Instruction
Output the material exactly, but drop every image it holds.

┌─ Data segment

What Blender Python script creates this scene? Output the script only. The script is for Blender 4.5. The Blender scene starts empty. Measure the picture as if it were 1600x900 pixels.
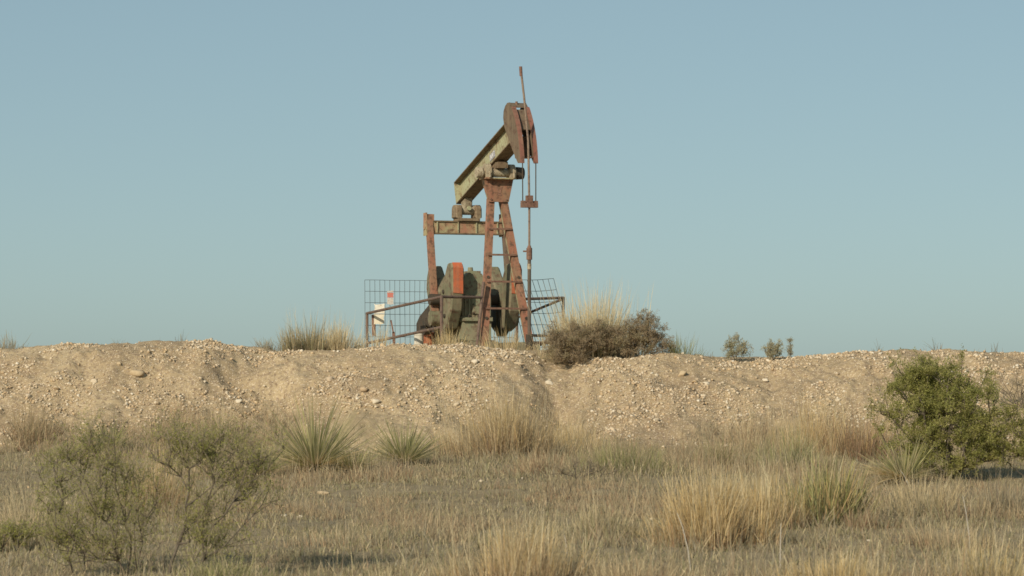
import bpy, math, random
import numpy as np
from mathutils import Vector, Matrix
rnd = random.Random(7)
RG = np.random.default_rng(11)
R = math.radians
scene = bpy.context.scene
COL = scene.collection

# ------------------------------------------------------------------ camera
CAM_Z = 1.7
FPX = 4800.0          # focal length in pixels of a 1600 px wide frame
YH = 590.0            # height of the true horizon in that frame
cam_d = bpy.data.cameras.new('camera')
cam = bpy.data.objects.new('camera', cam_d); COL.objects.link(cam)
cam.location = (0, 0, CAM_Z)
cam.rotation_euler = (R(90) + math.atan((YH - 450) / FPX), 0, 0)
cam_d.sensor_width = 36.0
cam_d.lens = FPX / 1600 * 36.0
cam_d.clip_start = 0.5
cam_d.clip_end = 9000
cam_d.dof.use_dof = True
cam_d.dof.focus_distance = 57.0
cam_d.dof.aperture_fstop = 6.0
scene.camera = cam

# ------------------------------------------------------------------ sky, sun
SUN_AZ = R(-148)      # measured from +Y towards +X: behind the camera, to its left
SUN_EL = R(28)
world = bpy.data.worlds.new('World'); scene.world = world
world.use_nodes = True
wn = world.node_tree; wn.nodes.clear()
w_out = wn.nodes.new('ShaderNodeOutputWorld'); w_bg = wn.nodes.new('ShaderNodeBackground')
w_sky = wn.nodes.new('ShaderNodeTexSky'); w_sky.sky_type = 'NISHITA'; w_sky.sun_disc = False
w_sky.sun_elevation = SUN_EL; w_sky.sun_rotation = SUN_AZ
w_sky.altitude = 0; w_sky.air_density = 0.6; w_sky.dust_density = 0.8; w_sky.ozone_density = 3.0
w_gam = wn.nodes.new('ShaderNodeGamma'); w_gam.inputs[1].default_value = 0.5   # a flat, hazy sky
w_tint = wn.nodes.new('ShaderNodeMix'); w_tint.data_type = 'RGBA'; w_tint.blend_type = 'MULTIPLY'
w_tint.inputs[0].default_value = 1.0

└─

Complete output
What Blender Python script creates this scene? Output the script only. The script is for Blender 4.5. The Blender scene starts empty. Measure the picture as if it were 1600x900 pixels.
import bpy, math, random
import numpy as np
from mathutils import Vector, Matrix
rnd = random.Random(7)
RG = np.random.default_rng(11)
R = math.radians
scene = bpy.context.scene
COL = scene.collection

# ------------------------------------------------------------------ camera
CAM_Z = 1.7
FPX = 4800.0          # focal length in pixels of a 1600 px wide frame
YH = 590.0            # height of the true horizon in that frame
cam_d = bpy.data.cameras.new('camera')
cam = bpy.data.objects.new('camera', cam_d); COL.objects.link(cam)
cam.location = (0, 0, CAM_Z)
cam.rotation_euler = (R(90) + math.atan((YH - 450) / FPX), 0, 0)
cam_d.sensor_width = 36.0
cam_d.lens = FPX / 1600 * 36.0
cam_d.clip_start = 0.5
cam_d.clip_end = 9000
cam_d.dof.use_dof = True
cam_d.dof.focus_distance = 57.0
cam_d.dof.aperture_fstop = 6.0
scene.camera = cam

# ------------------------------------------------------------------ sky, sun
SUN_AZ = R(-148)      # measured from +Y towards +X: behind the camera, to its left
SUN_EL = R(28)
world = bpy.data.worlds.new('World'); scene.world = world
world.use_nodes = True
wn = world.node_tree; wn.nodes.clear()
w_out = wn.nodes.new('ShaderNodeOutputWorld'); w_bg = wn.nodes.new('ShaderNodeBackground')
w_sky = wn.nodes.new('ShaderNodeTexSky'); w_sky.sky_type = 'NISHITA'; w_sky.sun_disc = False
w_sky.sun_elevation = SUN_EL; w_sky.sun_rotation = SUN_AZ
w_sky.altitude = 0; w_sky.air_density = 0.6; w_sky.dust_density = 0.8; w_sky.ozone_density = 3.0
w_gam = wn.nodes.new('ShaderNodeGamma'); w_gam.inputs[1].default_value = 0.5   # a flat, hazy sky
w_tint = wn.nodes.new('ShaderNodeMix'); w_tint.data_type = 'RGBA'; w_tint.blend_type = 'MULTIPLY'
w_tint.inputs[0].default_value = 1.0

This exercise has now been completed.